In a game like WoW, other players can’t see me, and I can’t see other players. I can’t tell if my actions and words are making them uncomfortable or confused, and they can’t tell if I’m genuinely caring for them, or if I’m nothing more than the ever-present caricature of a female gamer that insists we’re all attention-starved emotional train wrecks that just want people to dote on them.  Then, there’s always the fear that your innocent love will be misinterpreted. You can be labeled as creepy, or maybe give people the wrong idea of the nature of your love. It’s a fine line to toe. And there seems to be an attitude amongst a lot of players that where it’s ok to criticize and berate players extensively, it’s not ok to love them. You don’t know them irl, after all.

Only, you do. Whatever you’re doing in game, however you’re using it to escape your normal life, it’s still YOUR LIFE. The people you meet are still REAL PEOPLE. And just because you can’t see someone every day face-to-face doesn’t mean you’re not really their friend.

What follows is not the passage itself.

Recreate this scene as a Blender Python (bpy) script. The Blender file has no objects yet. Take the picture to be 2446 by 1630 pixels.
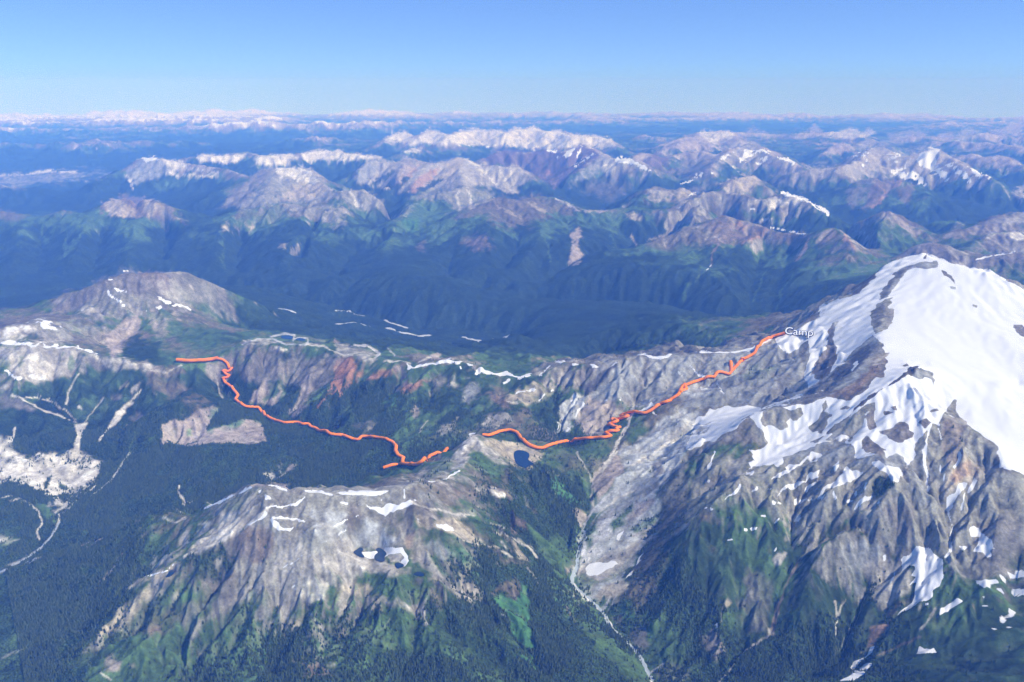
import bpy, math, random
import numpy as np

# ------------------------------------------------------------------ camera, sky, sun, exposure
SC = bpy.context.scene
R_EARTH = 6371000.0
CAM_H = 4600.0
PITCH = math.radians(16.04)
FOC = 2118.0            # focal length in pixels of a 2446 px wide picture
cam_data = bpy.data.cameras.new('camera')
cam = bpy.data.objects.new('camera', cam_data)
SC.collection.objects.link(cam)
cam.location = (0, 0, CAM_H)
cam.rotation_euler = (math.pi / 2 - PITCH, 0, 0)
cam_data.sensor_width = 36.0
cam_data.lens = 36.0 * FOC / 2446.0
cam_data.clip_start = 10.0
cam_data.clip_end = 900000.0
SC.camera = cam

SUN_EL = math.radians(46)
SUN_AZ = math.radians(112)      # clockwise from the viewing direction (+Y)
world = bpy.data.worlds.new('World')
SC.world = world
world.use_nodes = True
wn, wl = world.node_tree.nodes, world.node_tree.links
wn.clear()
w_out = wn.new('ShaderNodeOutputWorld')
w_bg = wn.new('ShaderNodeBackground')
sky = wn.new('ShaderNodeTexSky')
sky.sky_type = 'NISHITA'
sky.sun_disc = False
sky.sun_elevation = SUN_EL
sky.sun_rotation = SUN_AZ
sky.altitude = SKY_ALT = 3000.0
sky.air_density = 1.0
sky.dust_density = 0.2
sky.ozone_density = 4.0
# the horizon seen from this height dips below eye level, so the sky is looked up a little higher
tc = wn.new('ShaderNodeTexCoord')
sx = wn.new('ShaderNodeSeparateXYZ')
ad = wn.new('ShaderNodeMath'); ad.operation = 'ADD'; ad.inputs[1].default_value = 0.085
mx = wn.new('ShaderNodeMath'); mx.operation = 'MAXIMUM'; mx.inputs[1].default_value = 0.06
cx_ = wn.new('ShaderNodeCombineXYZ')
wl.new(tc.outputs['Generated'], sx.inputs[0])
wl.new(sx.outputs['X'], cx_.inputs['X']); wl.new(sx.outputs['Y'], cx_.inputs['Y'])
wl.new(sx.outputs['Z'], ad.inputs[0]); wl.new(ad.outputs[0], mx.inputs[0]); wl.new(mx.outputs[0], cx_.inputs['Z'])
wl.new(cx_.outputs[0], sky.inputs[0])
hs_ = wn.new('ShaderNodeHueSaturation'); hs_.inputs['Saturation'].default_value = 1.14; hs_.inputs['Hue'].default_value = 0.512
wl.new(sky.outputs[0], hs_.inputs['Color']); wl.new(hs_.outputs[0], w_bg.inputs['Color'])
w_bg.inputs['Strength'].default_value = 0.15
wl.new(w_bg.outputs[0], w_out.inputs['Surface'])

sun_data = bpy.data.lights.new('sun', 'SUN')
sun = bpy.data.objects.new('sun', sun_data)
SC.collection.objects.link(sun)
sun_data.energy = 4.2
sun_data.angle = math.radians(0.5)
sun_data.color = (1.0, 0.975, 0.94)
sun.rotation_euler = (math.pi / 2 - SUN_EL, 0, -SUN_AZ + math.pi)
SC.view_settings.view_transform = 'Standard'
SC.view_settings.look = 'None'
SC.view_settings.exposure = 0.22
SC.view_settings.gamma = 1.0
SC.cycles.volume_bounces = 2
SC.cycles.max_bounces = 6
SC.cycles.use_denoising = True
SC.cycles.denoising_prefilter = 'FAST'

HAZE_DENSITY = 2.45e-5
HAZE_COLOR = (0.115, 0.31, 1.0)
HAZE_G = -0.2

# ------------------------------------------------------------------ survey: sight lines to places on the land
# Places are written as (x, y[, z]) read off in one of several map frames.
FR = {'W': (0, 0, 1.0395), 'A': (0, 230, .3485), 'B': (800, 230, .357), 'C': (1620, 230, .351),
      'D': (0, 600, .3485), 'E': (800, 600, .357), 'F': (1620, 560, .357),
      'G': (0, 1080, .3507), 'H': (800, 1080, .357), 'I': (1620, 1080, .351), 'S': (0, 0, 1.0)}

def sight(u, v):
    cx = (np.asarray(u, float) - 1223.0) / FOC
    cy = (815.0 - np.asarray(v, float)) / FOC
    dx = cx
    dy = math.cos(PITCH) + cy * math.sin(PITCH)
    dz = -math.sin(PITCH) + cy * math.cos(PITCH)
    return np.arctan2(dx, dy), -dz / np.hypot(dx, dy)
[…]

So what’s an affectionate gal to do?

Usually, I break it down into two categories. For the people who I’ve known long enough to hope they’ve caught glimmers of my personality, I /love. For everyone else, from the random pug to the hordie who stood still so I could shower him with rose petals,  /hug will suffice. It lets them know I appreciate them without making people feel awkward about being emotionally involved with a stranger.

I think personal boundaries are where the essence of this rambling boils down to. My boundaries, in terms of honest affection, are few. I’m willing to be loved and to love. I know others whose personal bubbles are much thicker. And I’ve learned to respect that. But it doesn’t mean I care about them any less.

Looking back, I wish I had thought about this post during the Love is in the Air festivities. It would have fit in so nicely with the themes floating around the blogosphere. Unfortunately, it didn’t really hit me until this weekend.  I met a bunch of really new, and awesome, people in the WoW community, and I wanted to find some way to express my gratitude and joy in meeting them, but without making myself out to being the crazy chick who can’t find her way out of the social paper bag.

I guess I’ll end this with a proposition: if you have ever cared about you’ve met through game, even if it was in one Sunwell Achievement pug, let them know.  Even if it’s just a small emote. Everyone, I think, feels good knowing that someone out there likes them.

So, to anyone reading this, I ❤ you. Yes. You. You are a friend, a guildie, a new acquaintance. And you are loved and appreciated. It might not be the strongest love of a thousand suns that will be infinite and everlasting. But somebody, even if I’m just a relative stranger, cares about you.  And I’m willing to be honest about it because from what I’ve seen in the WoW community is that people are generally good and ready to care about one another.  And that kind of gives me hope for the rest of the world.